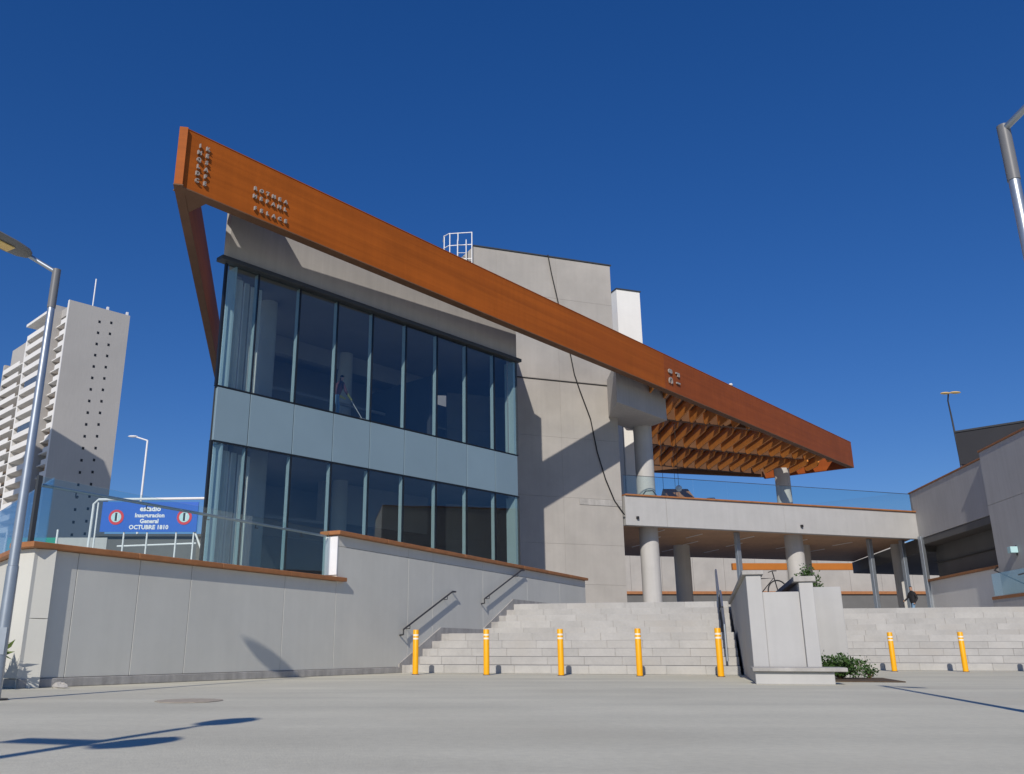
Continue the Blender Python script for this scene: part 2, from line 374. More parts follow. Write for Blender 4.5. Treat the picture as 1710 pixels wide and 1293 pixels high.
# glass railing on the low part of the wall
gr = thing('glass_railing', (W0[0], W0[1], 2.145), 'frameless glass railing on the low end of the grey wall', 'railing')
ge = [0.08, 1.55, 3.05, 4.5, 5.98, 7.6]
for a, b in zip(ge[:-1], ge[1:]): MB().ob(W0, WA, a, b - .015, -.19, -.172, 2.147, 3.2).build('glass_pane', 'rail_glass', gr)
for a, b in ((.15, 1.75), (1.77, 3.4), (3.42, 5.0)): MB().ob(W0, -37, a, b, .16, .178, 2.147, 3.2).build('glass_pane', 'rail_glass', gr)
MB().ob(W0, WA, 0.0, .07, -.21, -.15, 2.146, 3.21).build('corner_post', 'frame', gr)
hr = MB().tube([W(.15, -.26, 3.08), W(7.6, -.26, 3.08)], .028, 8).build('rail', 'steel', gr, smooth=True)
for u in (.8, 2.3, 3.8, 5.2, 6.7): MB().tube([W(u, -.26, 3.06), W(u, -.27, 2.99), W(u, -.195, 2.98)], .011, 6).build('bracket', 'steeld', gr)

# ------------------------------------------------------------------ bollards
def bollard(p, label):
    t = thing('bollard', (p[0], p[1], 0), label, 'bollard', 'yellow bollards at the foot of the stairs')
    lx, ly = p
    MB().tube([(lx, ly, 0), (lx, ly, .985), (lx, ly, 1.0)], [.068, .068, .06], 18).build('post', 'yellow', t, smooth=True)
    for z in (.80, .88): MB().tube([(lx, ly, z - .018), (lx, ly, z + .018)], .0695, 18, False).build('band', 'tape', t, smooth=True)
    MB().tube([(lx, ly, 0.001), (lx, ly, .012)], .085, 18).build('base_ring', 'steeld', t)
    return t
bl = [(-1.13, 21.2), (.51, 20.78), (2.16, 20.33), (3.82, 19.88), (5.46, 19.44), (11.4, 24.2), (13.04, 23.75), (14.7, 23.3)]
bt = ['yellow bollard nearest the grey retaining wall, leftmost of the row', 'second yellow bollard from the grey retaining wall', 'middle yellow bollard of the five before the wide stairs', 'second yellow bollard left of the white planter', 'yellow bollard standing just left of the white planter', 'yellow bollard just right of the planter shrub', 'yellow bollard farthest right in view before the right stairs', 'yellow bollard outside the right picture edge casting a shadow']
for p, l_ in zip(bl, bt): bollard(p, l_)

# ------------------------------------------------------------------ white stair planter
PL = thing('stair_planter', (5.9, 16.2, 0), 'white rendered planter wall dividing the two stairs', 'planter')
PO = (5.08, 16.0)
def pb(u0, u1, n0, n1, z0, z1, name, m='white', bevel=.008, label=None):
    o = Vector((PO[0], PO[1], 0)); P = [o + SL * u + SN * n for u, n in ((u0, n0), (u1, n0), (u1, n1), (u0, n1))]
    return MB().prism([(q.x, q.y) for q in P], z0, z1).build(name, m, PL, bevel, label=label)
pb(0, .26, 0, 11.0, 0.0, 1.84, 'side_wall'); pb(-.06, .31, -.05, 11.0, 1.844, 1.92, 'coping', 'plinth')
pb(.262, .88, .03, .3, .0, 1.54, 'front_wall')
pb(.885, 1.12, -.03, 11.0, .0, 1.70, 'side_wall'); pb(.80, 1.17, -.07, 11.0, 1.704, 1.80, 'coping', 'plinth')
pb(1.122, 1.99, 3.0, 3.4, .0, 1.80, 'front_wall'); pb(1.7, 1.99, 3.402, 11.0, 0, 1.7, 'side_wall')
pb(.30, .86, .32, 10.8, 0, 1.3, 'soil_bed', 'soil'); pb(1.16, 1.69, 3.42, 10.8, 0, 1.3, 'soil_bed', 'soil')
pb(-.02, 1.22, -.72, -.06, .0, .2, 'low_wall', 'white'); pb(-.06, 1.42, -.80, -.035, .204, .27, 'low_coping', 'plinth', .01)
pb(1.13, 2.55, .75, 2.95, .002, .02, 'soil_bed', 'soil', 0)
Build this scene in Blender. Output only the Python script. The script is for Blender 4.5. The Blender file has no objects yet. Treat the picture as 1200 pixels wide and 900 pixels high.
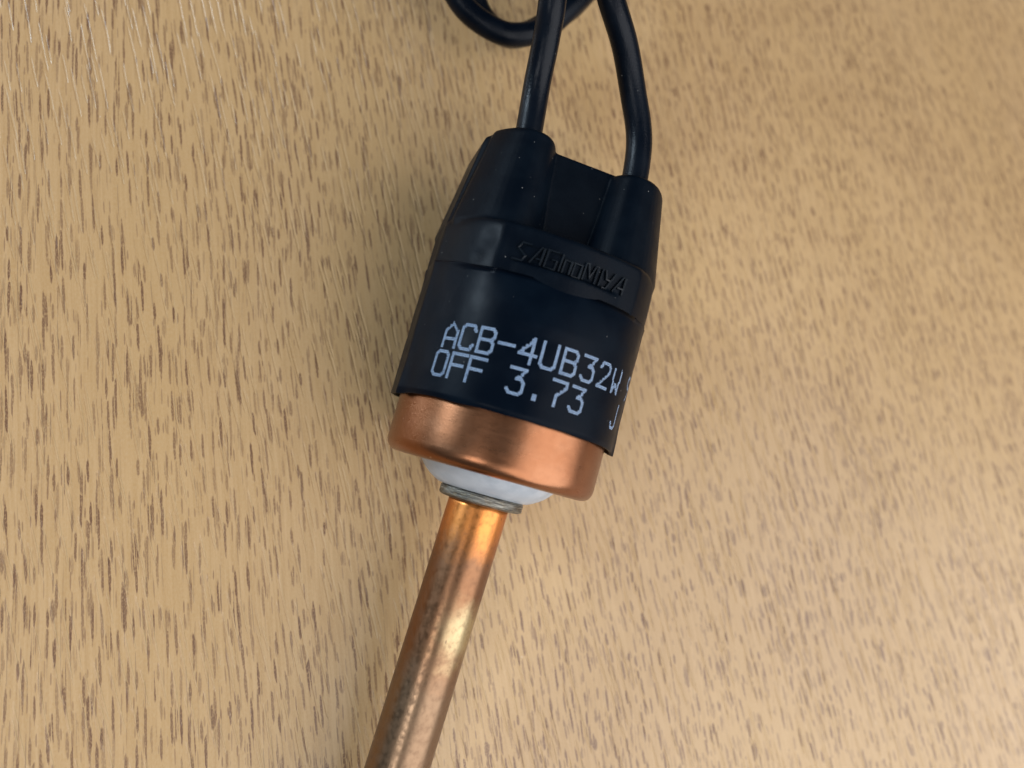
◇ ◇ ◇ ◇
== WORK INSTRUCTIONS ==
Locate the lines above that hold the word "pixels". Show every one of them.

== RESPONSE ==
Continue the Blender Python script for this scene: part 2, from line 374. More parts follow. Write for Blender 4.5. Treat the picture as 1710 pixels wide and 1293 pixels high.
Build this scene in Blender. Output only the Python script. The script is for Blender 4.5. The Blender file has no objects yet. Treat the picture as 1200 pixels wide and 900 pixels high.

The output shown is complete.